Eco Kolonialisme Dibalik Perdagangan Karbon

id eco kolonialisme, dibalik perdagangan karbon

Pekanbaru, 17/10 (ANTARA) - Seorang pakar gambut dalam negeri berpendapat, maraknya kampanye penyelamatan lingkungan yang dibalut misi perdagangan karbon sarat kepentingan asing yang dikenal dengan "eco kolonialism".

"Perdagangan karbon yang terjadi saat ini merupakan bentuk penjajahan baru ekologi, atau yang disebut 'eco kolonialism'," ujar pakar gambut, Prof Dr Jonotoro, dalam diskusi peringatan 30 tahun Walhi, di Taman Kota Pekanbaru, Minggu.

Dosen luar biasa Universitas Lancang Kuning, Riau itu menjelaskan, negara maju telah berhasil menekan Indonesia melakukan penyelamatan hutan terutama hutan rawa gambut yang masih tersisa dengan iming-iming dana bantuan.
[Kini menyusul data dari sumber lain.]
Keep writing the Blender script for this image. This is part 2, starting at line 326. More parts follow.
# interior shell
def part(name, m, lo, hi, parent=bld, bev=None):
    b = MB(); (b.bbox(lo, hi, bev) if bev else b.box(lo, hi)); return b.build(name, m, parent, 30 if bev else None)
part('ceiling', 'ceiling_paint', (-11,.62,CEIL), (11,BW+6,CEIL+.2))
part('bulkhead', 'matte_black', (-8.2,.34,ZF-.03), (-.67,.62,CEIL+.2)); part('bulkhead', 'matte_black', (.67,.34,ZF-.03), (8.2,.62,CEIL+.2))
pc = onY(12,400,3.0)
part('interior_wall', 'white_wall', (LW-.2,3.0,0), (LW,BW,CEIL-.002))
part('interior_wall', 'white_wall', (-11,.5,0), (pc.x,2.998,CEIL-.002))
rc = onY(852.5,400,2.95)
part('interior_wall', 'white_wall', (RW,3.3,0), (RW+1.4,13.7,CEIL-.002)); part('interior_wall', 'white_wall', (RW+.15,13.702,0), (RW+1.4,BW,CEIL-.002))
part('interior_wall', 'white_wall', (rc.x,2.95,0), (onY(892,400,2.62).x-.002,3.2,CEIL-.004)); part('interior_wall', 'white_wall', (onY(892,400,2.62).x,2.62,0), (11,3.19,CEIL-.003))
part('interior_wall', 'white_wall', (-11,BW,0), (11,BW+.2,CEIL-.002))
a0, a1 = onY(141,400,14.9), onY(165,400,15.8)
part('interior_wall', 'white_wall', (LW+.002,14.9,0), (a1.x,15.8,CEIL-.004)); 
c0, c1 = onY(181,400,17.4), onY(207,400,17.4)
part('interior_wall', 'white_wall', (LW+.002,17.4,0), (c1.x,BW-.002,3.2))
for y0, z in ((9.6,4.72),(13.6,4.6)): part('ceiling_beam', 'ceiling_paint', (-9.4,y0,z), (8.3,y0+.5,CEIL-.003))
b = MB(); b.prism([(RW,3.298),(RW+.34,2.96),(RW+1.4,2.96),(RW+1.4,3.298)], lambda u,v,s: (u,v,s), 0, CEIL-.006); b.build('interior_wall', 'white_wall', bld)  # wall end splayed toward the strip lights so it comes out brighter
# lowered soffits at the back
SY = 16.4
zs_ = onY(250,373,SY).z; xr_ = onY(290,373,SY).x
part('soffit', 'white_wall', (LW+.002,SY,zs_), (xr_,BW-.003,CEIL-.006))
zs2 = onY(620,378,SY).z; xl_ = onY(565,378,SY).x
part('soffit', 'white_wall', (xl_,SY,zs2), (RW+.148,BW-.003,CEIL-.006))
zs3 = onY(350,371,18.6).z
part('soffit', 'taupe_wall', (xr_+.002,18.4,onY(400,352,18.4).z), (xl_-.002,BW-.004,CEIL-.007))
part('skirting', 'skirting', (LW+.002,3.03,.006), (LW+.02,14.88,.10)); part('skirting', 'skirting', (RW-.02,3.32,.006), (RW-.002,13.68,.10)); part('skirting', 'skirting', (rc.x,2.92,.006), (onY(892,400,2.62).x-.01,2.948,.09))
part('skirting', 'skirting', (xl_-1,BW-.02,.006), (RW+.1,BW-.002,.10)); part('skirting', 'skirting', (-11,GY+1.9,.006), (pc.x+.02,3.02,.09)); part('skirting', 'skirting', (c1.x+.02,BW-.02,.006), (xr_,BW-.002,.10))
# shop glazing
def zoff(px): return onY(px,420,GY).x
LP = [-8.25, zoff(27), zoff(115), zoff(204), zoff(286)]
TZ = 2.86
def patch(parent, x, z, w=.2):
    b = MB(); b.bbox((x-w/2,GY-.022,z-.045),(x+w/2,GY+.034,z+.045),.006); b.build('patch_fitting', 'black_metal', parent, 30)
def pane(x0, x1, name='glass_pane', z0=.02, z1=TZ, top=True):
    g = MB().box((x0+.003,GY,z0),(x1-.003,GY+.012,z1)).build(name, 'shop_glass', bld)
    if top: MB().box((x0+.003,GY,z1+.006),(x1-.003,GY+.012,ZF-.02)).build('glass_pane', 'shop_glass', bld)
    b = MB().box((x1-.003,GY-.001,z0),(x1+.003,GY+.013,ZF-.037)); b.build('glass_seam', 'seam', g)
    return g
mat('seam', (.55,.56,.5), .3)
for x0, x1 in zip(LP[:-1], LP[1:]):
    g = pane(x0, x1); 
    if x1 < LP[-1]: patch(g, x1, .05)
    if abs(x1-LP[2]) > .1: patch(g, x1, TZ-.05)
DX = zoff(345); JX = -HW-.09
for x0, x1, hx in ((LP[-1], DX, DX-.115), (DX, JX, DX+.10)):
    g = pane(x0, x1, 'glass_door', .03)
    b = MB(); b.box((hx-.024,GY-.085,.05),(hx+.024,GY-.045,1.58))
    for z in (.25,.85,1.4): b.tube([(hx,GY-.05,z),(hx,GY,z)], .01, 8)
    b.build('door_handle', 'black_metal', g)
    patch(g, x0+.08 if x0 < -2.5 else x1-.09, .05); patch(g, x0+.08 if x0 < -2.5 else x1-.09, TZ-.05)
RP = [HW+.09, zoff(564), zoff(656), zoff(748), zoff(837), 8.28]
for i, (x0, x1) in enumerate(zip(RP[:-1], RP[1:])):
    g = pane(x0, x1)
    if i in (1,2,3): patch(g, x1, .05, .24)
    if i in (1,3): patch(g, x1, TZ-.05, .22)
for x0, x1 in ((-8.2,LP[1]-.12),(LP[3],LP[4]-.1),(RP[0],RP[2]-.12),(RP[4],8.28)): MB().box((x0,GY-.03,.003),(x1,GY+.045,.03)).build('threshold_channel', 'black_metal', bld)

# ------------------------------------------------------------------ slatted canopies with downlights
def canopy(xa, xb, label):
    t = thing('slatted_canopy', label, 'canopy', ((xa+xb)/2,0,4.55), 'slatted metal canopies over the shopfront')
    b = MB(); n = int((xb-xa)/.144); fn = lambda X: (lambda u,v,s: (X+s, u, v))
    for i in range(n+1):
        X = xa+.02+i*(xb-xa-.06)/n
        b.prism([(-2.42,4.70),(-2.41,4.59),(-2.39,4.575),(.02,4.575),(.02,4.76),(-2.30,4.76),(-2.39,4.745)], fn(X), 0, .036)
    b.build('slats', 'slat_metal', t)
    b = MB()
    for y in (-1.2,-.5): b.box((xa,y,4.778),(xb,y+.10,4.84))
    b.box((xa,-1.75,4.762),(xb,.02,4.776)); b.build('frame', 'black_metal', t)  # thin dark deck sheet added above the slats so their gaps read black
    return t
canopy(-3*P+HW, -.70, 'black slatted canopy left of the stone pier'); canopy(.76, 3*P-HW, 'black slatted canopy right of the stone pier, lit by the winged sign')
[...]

Dengan imbalan 1 miliar dolar AS, maka pemerintah Indonesia melakukan penandatanganan "Letter of Intent" dengan Norwegia, di Oslo, pada 26 Mei 2010 dan sepakat melakukan moratorium (penghentian) penebangan hutan .

"Itu sama saja dengan orang menumpang kencing di tempat kita, dan karena kita miskin, maka kita menerima saja perlakuan itu. Tak masalah apakah itu kotoron bau atau tidak," katanya.

Karena itu, lanjutnya, pemerintah Indonesia harus bersikap hati-hati dalam menyikapi berbagai bantuan baik dalam bentuk pinjaman atau hibah dana asing dalam perdagangan karbon.

"Jadi pemerintah harus hati-hati menyikapi bantuan asing, apalagi ternyata 60 persen hasil perdagangan karbon diberikan ke perusahaan. Sedangkan pemerintah hanya mendapatkan 40 yang dibagi masing-masing 20 persen pusat dan daerah," katanya lagi.

Direktur Eksekutif Walhi Riau, Hariansyah Usman, dalam dialog itu mengutarakan, dalam sepekan terakir Riau telah menerima kunjungan negara yang tergabung dalam Uni Eropa yang membahas industri minyak sawit mentah (CPO) yang dikaitkan dengan isu perdagangan karbon.

"Harusnya pemerintah memberi perhatian khusus terhadap berbagai persoalan kehutanan di Riau, sebab Riau merupakan salah satu provinsi yang memiliki gambut terluas di Indonesia," katanya.